Final Meaninglessness
We are afraid that too many Americans might consider this scene as a sharp, immediate event. Its message, of complete and final meaninglessness, might not come through to an audience which may not find such things particularly every day. And so, despite the almost extreme good taste with which this scene was filmed, we are afraid that many of the thousands who queued up before the theater had rather elementary motives.
This is excusable. We wonder how many years it has been since a film as intellectual and meaningful – and as basically moral – as “La Dolce Vita” has attracted such crowds here. We suspect it has been a very long time. The greeting it is getting is a tribute to one of the finest motion pictures of our time.
***
Robert Lewis Shayton, the able radio-television critic for the Saturday Review, has contributed a little column to SR’s back-of-the-book this week which raises many interesting questions.
Shayton relays the information that Fred Friendly, who produces the “CBS Reports” series, kept a film report on the John Birch Society “in the can” for a variety of reasons.
Chief among these, Shayton writes, was that a spool of “bugged” recording tape from a secret Birch meeting was to play an important part in the program. Three or four minutes of the electronic eavesdropping, played on the air, could have provided ample material for immediate government action against the Society, Friendly indicated to Shayton.
Yet Friendly refrained from using the tape because of the effect it might have on the overall importance and impact of the “CBS Reports” series. He feared use of eavesdroppings might tarnish the program’s good reputation.
Such qualms have never bothered such journalists as Drew Pearson, who is often caught with his “bugs” on the wing. The discovery of one of Pearson’s tiny microphones was the occasion, not so long ago, for several more papers to enter his fold. Pearson, however, performs a unique role among syndicated columnists: he does not editorialize so much as he reports, and often his reports are valuable just because of the information someone was trying to keep quiet.
Yet Friendly is right about the use of such methods for “CBS Reports.” At the time — last spring — the John Birch Society was much more feared than it is today, and Friendly can be excused for believing at the time that a running of bugged tapes might be a service to the country. Using such an excuse, however, would have been unsound. By destroying the Birch Society’s public image, CBS might possibly have been doing a good thing. Yet in the long run, using such sources could only be harmful. Television has a much wider effect than does Pearson, and such a public endorsement of a relaxing of ethics could have been harmful to the role of journalism as a fair-playing reporter.

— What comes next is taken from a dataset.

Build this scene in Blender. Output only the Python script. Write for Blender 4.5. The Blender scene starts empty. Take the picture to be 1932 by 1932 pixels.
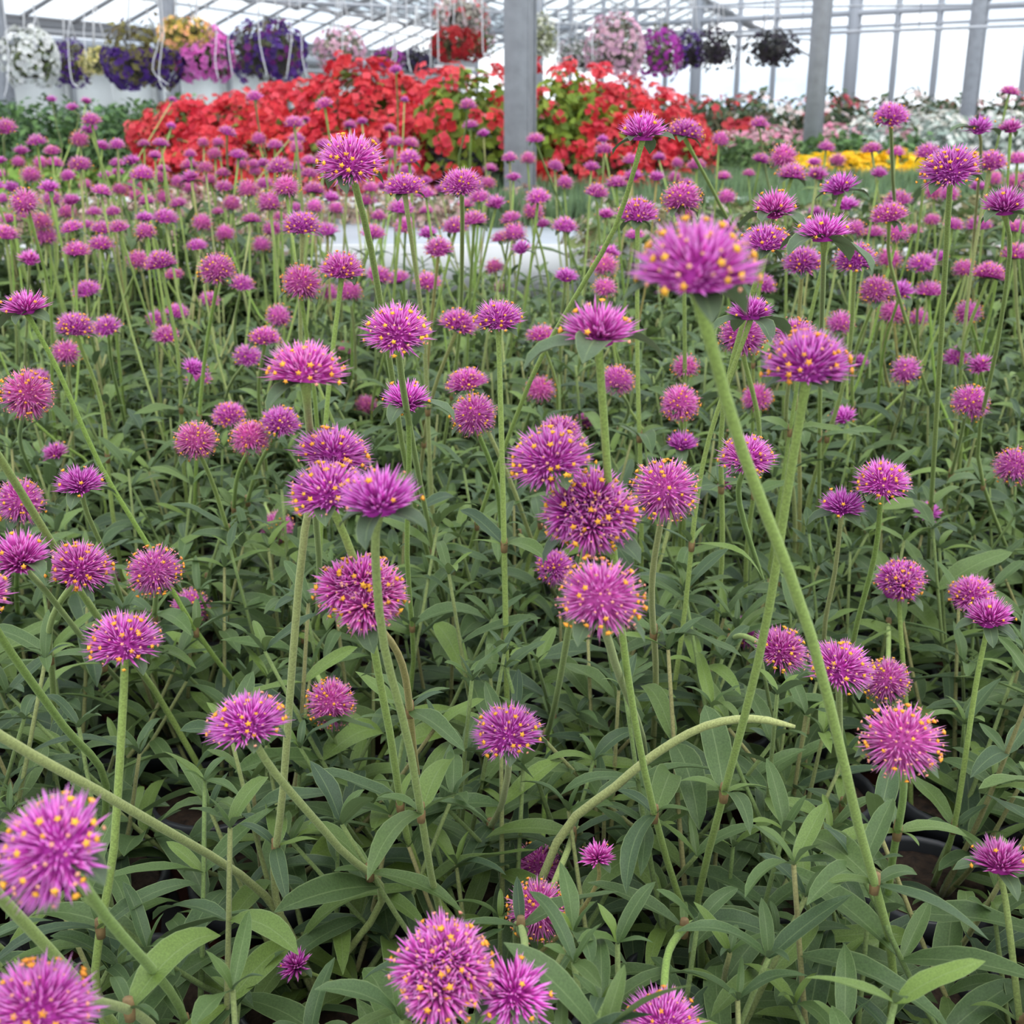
import bpy, math, random
import numpy as np
from mathutils import Vector, Matrix

random.seed(7)
rng = np.random.default_rng(7)
SC = bpy.context.scene
COL = SC.collection

# ------------------------------------------------------------------ camera, world, exposure
F_PX, CX, CY = 2300.0, 966.0, 966.0
PITCH = math.radians(18.65)
CAM = np.array([0.0, 0.0, 0.62])
cam_data = bpy.data.cameras.new('camera')
cam_data.sensor_width = 36.0
cam_data.lens = 36.0 * F_PX / 1932.0
cam_data.clip_start = 0.02
cam_data.clip_end = 400
cam_data.dof.use_dof = True
cam_data.dof.focus_distance = 0.68
cam_data.dof.aperture_fstop = 19.0
cam = bpy.data.objects.new('camera', cam_data)
cam.location = CAM
cam.rotation_euler = (math.pi / 2 - PITCH, 0, 0)
COL.objects.link(cam)
SC.camera = cam

SC.view_settings.view_transform = 'Standard'
SC.view_settings.look = 'None'
SC.view_settings.gamma = 1.0
SC.view_settings.use_curve_mapping = False
SC.view_settings.exposure = 1.33
SC.cycles.max_bounces = 4
SC.cycles.diffuse_bounces = 2
SC.cycles.glossy_bounces = 2
SC.cycles.transmission_bounces = 3
SC.cycles.transparent_max_bounces = 8
SC.cycles.caustics_reflective = False
SC.cycles.caustics_refractive = False

world = bpy.data.worlds.new('overcast_sky')
SC.world = world
world.use_nodes = True
wn, wl = world.node_tree.nodes, world.node_tree.links
wn.clear()
w_out = wn.new('ShaderNodeOutputWorld')
w_bg = wn.new('ShaderNodeBackground')
w_tc = wn.new('ShaderNodeTexCoord')
w_map = wn.new('ShaderNodeMapping')
w_map.inputs['Scale'].default_value = (3.0, 3.0, 9.0)
w_noise = wn.new('ShaderNodeTexNoise')
w_noise.inputs['Scale'].default_value = 1.6
w_noise.inputs['Detail'].default_value = 3.0
w_ramp = wn.new('ShaderNodeValToRGB')
w_ramp.color_ramp.elements[0].position = 0.40
w_ramp.color_ramp.elements[0].color = (0.44, 0.52, 0.63, 1)
w_ramp.color_ramp.elements[1].position = 0.56
w_ramp.color_ramp.elements[1].color = (0.80, 0.82, 0.84, 1)
w_bg.inputs['Strength'].default_value = 1.0
wl.new(w_tc.outputs['Generated'], w_map.inputs['Vector'])
wl.new(w_map.outputs['Vector'], w_noise.inputs['Vector'])
wl.new(w_noise.outputs['Fac'], w_ramp.inputs['Fac'])
wl.new(w_ramp.outputs['Color'], w_bg.inputs['Color'])
wl.new(w_bg.outputs['Background'], w_out.inputs['Surface'])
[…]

And the Birchers didn’t really need that last blow to founder in their own alarm, after all.
***
“The Life of Ernest Hemingway” on NBC Sunday night was much less effective than a similar sound-and-photograph documentary on Will Rogers last spring. It lacked, for one thing, the saving grace of humor which often rescues tiresome “tributes” to great men, dead or otherwise. And the program was too much about his life and too little about his books to form any significant conclusion. Even in the case of the colorful public figure like Hemingway, the books left behind in black and white are all that can really be measured; the personality behind them is unimportant except to a hero-worshipper or a scholar. This is the J.D. Salinger view, but we subscribe to it.
We also disliked the narrator’s patronizing use of the nickname “Ernie,” his over-zealous defense of ALL of Papa’s works, and the soap opera voices chosen to relate the wisdom of “Ernie” and his friends.
Personally, we would have given anything to hear three or four critics sit down around a table in the television studio and just talk about Hemingway for an hour or so. They might have gotten something said. NBC didn’t.